I remembered thinking while I was there, that there is a reason I don’t talk to these people anymore. I really didn’t like most of them and have very little in common with them. I was one of the few in the crowd who wasn’t married and didn’t have any kids. I remember talking to one girl who told me that her son was in fifth grade and at the time it blew my mind. Not that there is anything wrong with getting married and having kids, but I wanted more out of life then that and I always have. I always felt that you really never had any personal freedom until you are eighteen. To trade that in at such an early age and be tied down with a spouse and some offspring seemed foolish. Maybe that is me being selfish, and if it is so be it.

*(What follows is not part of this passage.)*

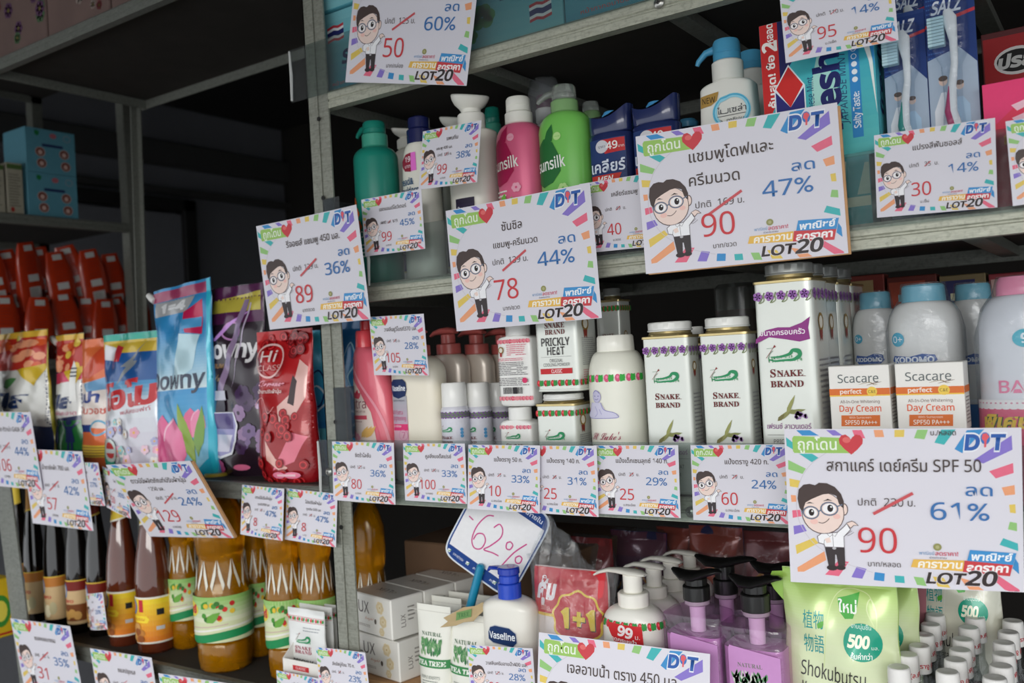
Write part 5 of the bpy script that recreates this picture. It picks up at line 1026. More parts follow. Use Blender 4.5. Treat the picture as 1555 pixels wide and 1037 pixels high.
# ---------------------------------------------------------------- pouches
def pouch(name, label, cat, group, X, Y, Z, w, h, T, m, draw, wt=1.0, slant=0.0, rz=0, seed=1, corner=0, lean=0.0, wr=.0016, seal=.94, spout=None, waist=0):
    o = empty(name, (X, Y, Z), rz, label, cat, group)
    if lean: o.rotation_euler = (lean, 0, rz)
    rr = random.Random(seed); ph = [rr.uniform(0, 6.28) for _ in range(6)]; fr = [rr.uniform(30, 60) for _ in range(3)]
    def hw(z):
        t = np.clip(z/h, 0, 1); q = w/2*(1+(wt-1)*t)*(1-waist*np.sin(np.pi*np.clip((t-.25)/.75, 0, 1))+.012*np.sin(t*17+ph[3])+.008*np.sin(t*31+ph[4])); return q*(1-.06*np.exp(-t*30))
    def th(z):
        t = np.clip(z/h, 0, 1); return np.where(t > seal, .0008, T*(1-.30*np.exp(-t*14))*np.clip((1-(t/seal)**2.2), 0, 1)**.75+.0008)
    def zt(z, x): return z*(1+slant*(x/(w/2)))+0*x
    def front(x, z, sgn=-1):
        H = hw(z); u = np.clip(x/H, -1, 1)
        wrk = wr*(np.sin(x*fr[0]*1.6+z*fr[1]*.9+ph[0])*np.sin(z*fr[2]*1.1+ph[1])+.6*np.sin(x*fr[1]*2.4-z*fr[0]*1.3+ph[2])*np.clip(z/h, 0, 1))*np.sqrt(np.clip(1-u*u, 0, 1))
        return sgn*(th(z)*.5*np.sqrt(np.clip(1-u*u, 0, 1)))+wrk*(1 if sgn < 0 else .5)*-1
    nx, nz = 44, 60; us = np.sin(np.linspace(-math.pi/2, math.pi/2, nx)); zs = np.linspace(0, h, nz); V = []; F = []
    for sgn in (-1, 1):
        for z in zs:
            H = float(hw(z))
            for u in us: x = u*H; V.append((x, float(front(np.array(x), np.array(z), sgn))*(1 if abs(u) < .999 else 0), float(zt(z, x))))
    n = nx*nz
    for j in range(nz-1):
        for i in range(nx-1):
            a = j*nx+i; F.append((a, a+1, a+nx+1, a+nx)); F.append((a+n, a+nx+n, a+nx+1+n, a+1+n))
        a = j*nx; F.append((a, a+nx, a+nx+n, a+n)); a += nx-1; F.append((a, a+n, a+nx+n, a+nx))
    for i in range(nx-1): F.append((i, i+n, i+1+n, i+1)); a = (nz-1)*nx+i; F.append((a, a+1, a+1+n, a+n))
    mk('pouch_body', (V, F), m, o, smooth=60)
    P = Print(); draw(P, w/2, h)
    def surf(u, v, off):
        H = hw(v)*.992; x = np.clip(u, -H, H); v = np.clip(v, h*.004, h*.996)
        return np.stack([x, front(x, v)-off, zt(v, x)], 1)
    P.done('printed_front', o, surf, eps=.00005, base=.0007, split=.004, gloss=1)
    if spout:
        mk('corner_spout', tube([(spout[0]*w, 0, h*spout[1]), (spout[0]*w-.009, 0, h*spout[1]+.006), (spout[0]*w-.016, 0, h*spout[1]+.011)], [.0055, .006, .005], 12), plastic((225, 225, 222)), o)
    return o
FOIL = lambda c: mat(c, .22, coat=.6, var=.05, metal=.1)
# blue pouches behind the post
def blueswirl(P, a, h):
    P.grad(-a, 0, a, h, (40, 160, 205), (26, 96, 150), 10); P.curve([(-a*.3, h*.75), (a*.1, h*.85), (a*.3, h*.72), (-a*.05, h*.62), (a*.2, h*.52)], .003, (180, 225, 240), True); P.curve([(-a*.5, h*.4), (0, h*.55), (a*.4, h*.35), (-a*.1, h*.25)], .004, (230, 242, 250), True); P.ring(a*.1, h*.3, .016, .02, .003, (220, 240, 250))
S = Spot(512, 566, .15, D3, pym=580); pouch('softener_pouch', 'dark teal blue pouch behind the post and the pink lotion bottle', 'pouch', 'pouches', S.X, .15, D3, .085, S.z(486), .03, FOIL((30, 112, 165)), blueswirl, seed=3)
# ---------------------------------------------------------------- goods at the back of the second shelf
for i, (p0, p1, pt, c, c2, lab) in enumerate(((1270, 1345, 404, (150, 60, 50), (200, 170, 120), 'blurred red and cream pack on the far rack behind the tall tins'), (1345, 1425, 404, (120, 50, 40), (190, 90, 70), 'blurred dark red pack on the far rack'), (1425, 1500, 402, (150, 130, 90), (60, 60, 110), 'blurred beige pack with dark words on the far rack'), (1500, 1600, 398, (170, 60, 70), (220, 180, 170), 'blurred red pack on the far rack behind the pink bottle'))):
    Y = .36; X0_, X1_ = U(p0, 440, Y).x, U(p1, 440, Y).x
    b = mk('snack_pack', box(X1_-X0_-.003, .03, U((p0+p1)/2, pt+14, Y).z-D3, .001), mat(c, .5, var=.1), None, smooth=0, loc=((X0_+X1_)/2, Y+.015, D3)); tag(b, lab, 'pack', 'far rack packs')
    P = Print(); w2 = (X1_-X0_)/2-.004; hh = U((p0+p1)/2, pt+14, Y).z-D3
    P.rect(-w2, hh*.80, w2*.6, hh*.97, c2); P.rect(-w2*.6, hh*.86, w2*.3, hh*.90, tuple(255-v*.7 for v in c2)); P.disc(0, hh*.6, w2*.6, w2*.5, c2); P.done('printed_front', b, s_plane(-.015))
S = Spot(1092, 1150, .28, D3, pym=470); b = empty('clear_jar', (S.X, S.Y, D3), 0, 'clear plastic jar with red contents behind the lavender tins', 'jar'); mk('jar_body', loft([(0, .024, .024, 4), (.002, .026, .026, 4), (S.z(436), .026, .026, 4), (S.z(430), .022, .022, 3)], 40), mat((190, 195, 190), .15, trans=.85, var=.02), b); mk('contents', loft([(.002, .023, .023, 4), (S.z(470), .023, .023, 4)], 24), mat((120, 40, 40), .6, var=.3, scale=90), b)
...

I had my own crew I hung with at Argo. We were not the most popular or part of the biggest click but you know what, who gives a shit. At the time it was me, Doyle, Chris Dusza, and Zar. Eventually Chuck and Dell joined the pack. (Which strangely enough coincided with Dusza hanging out with a different crowd.) I wouldn’t trade the friendships I made with Chuck, Zar and Dell that I made at Argo for anything. For it to be twenty years later and we still keep in touch is very rare. So for as much as Argo may have sucked at times, I made some lifelong friends there, so it can’t be all bad.
In our group, we had our own sensibilities and our own likes and dislikes. That is what bonded us. We devolved our own click and it grew and grew and today, because of that I have a set of true friends that I would do anything for. I don’t need to pay fifty bucks a plate to have inane conversations with people I really have nothing in common with.
If they had the reunion at a bar or something then, maybe I would go. But it being in a hall there is no way. I go to enough weddings where I am forced to sit at a table with strangers and make boring small talk. I have no need to go to some hall, pay out my ass for rubber chicken all for the pleasure to see which stuck up girls got the fattest.
When I weigh all the positives and negatives about attending it really is no contest. Sure, I would like to see if Doyle and Dusza show up so, I could talk to them and maybe re-establish some contact. There are other parts of me that are curious to see what has become of some of my classmates. But as I stated above the other parts of the reunion would annoy me way too much. So, I have made a deal with Chuck that if we make it to our 50th reunion then we will attend. That leaves me off the hook for thirty years, when I will be into my sixties. God willing I will make it that long and if I do I will see you there ACHS class of 1987.